BC: Yeah. Well legend has it, that famous contest actually took place outside Talcott, West Virginia, back in the 1870s, when the C&O railroad was blasting a hole through the mountain to build the Big Bend Tunnel. These days, the new tunnel is called Big Bend and the original tunnel is called Great Bend – it’s a little confusing. But they’re right next to one another. So my dad and I used to visit these tunnels whenever we were nearby. I was raised on railroads and collecting among other things, so naturally, the last time we were there, I picked up a couple of rocks and took them home with me. Here, I’ll show you. They’re somewhere over here.

Benn leads me through a door, down another hallway and into his office. The shelves are covered in small objects and wooden boxes. After rummaging for a few minutes he finds the rocks.

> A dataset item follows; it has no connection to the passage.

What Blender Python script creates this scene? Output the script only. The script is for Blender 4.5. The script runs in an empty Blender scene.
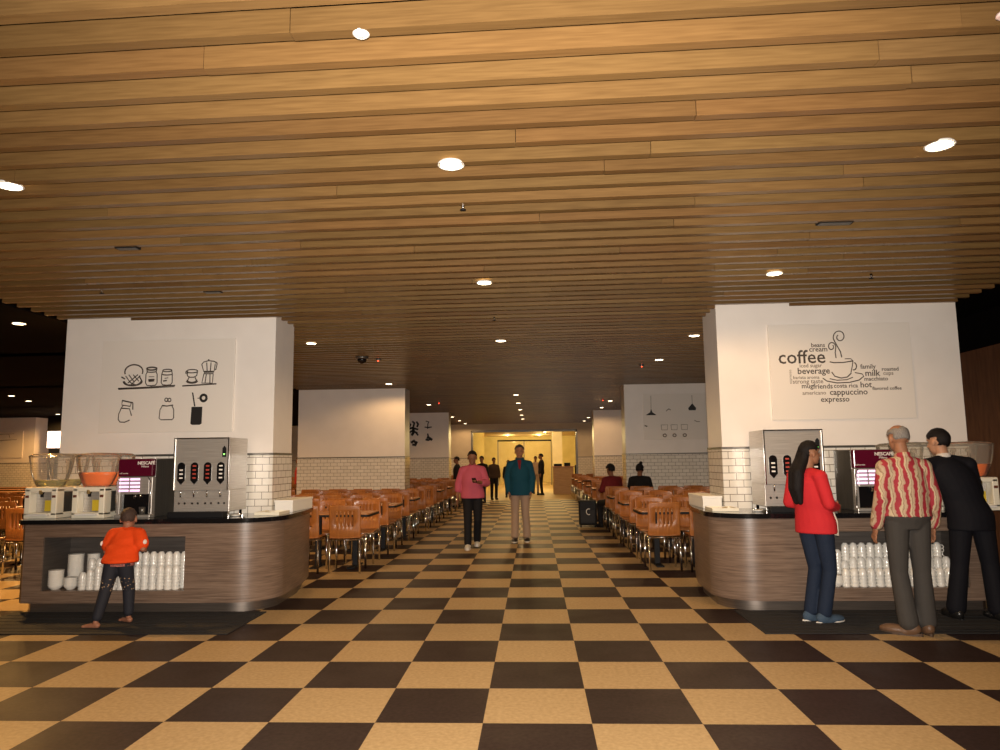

BC: Here they are! Take a look. Now why are those rocks worth saving? What makes them important? I mean, they’re just like any other rocks with that particular geological makeup. Just a couple boring-ass clumps of molecules. But at the same time, they have these complex identities. These rocks are from the actual, real tunnel where this possibly-fabricated, likely-embellished event may have possibly have taken place. Those particular rocks may have been there when it all went down. They also may have been dumped on the rail bed days before we got there. I don't know my rocks well enough. But for all I know – at least all I care to know - one of those rocks may have touched the boot of John Henry himself. I mean, pilgrims throughout history have risked everything just to be in the presence of an object based on supposed identities like that.

But regardless of when they arrived on the scene, these rocks construct the legend of John Henry in my mind when I look at them. That’s real to me. And they are authentic references to the particular day that my father and I were at that tunnel. And then each particular rock I collected is significant because, among thousands of rocks lying there, I happen to look down and see that particular one. 

So are those all identities embedded in those rocks? Now, you could say that all these significant qualities are just human projection, but I like to think of the rocks as active participants - as witnesses of sorts. Tell me this - If a rock falls in the woods and no one is there to see it, is that event still tied to the rock? And one of the rocks I collected did indeed fall from the hill while I was standing there. Blam. It just fell off the mountain. Talk about object identities, lets talk about object intentions! I think these rocks are trying to get somewhere - maybe they’re trying to get to Cleveland in the next 500 years. The rocks simply used me as a vehicle for their journey. They saw an opening and made themselves noticeable.

EM: I don’t know. I think what you’re holding is just a box of rocks.

BC: Say what you will. In my construction of the universe, these are truly rocks among rocks.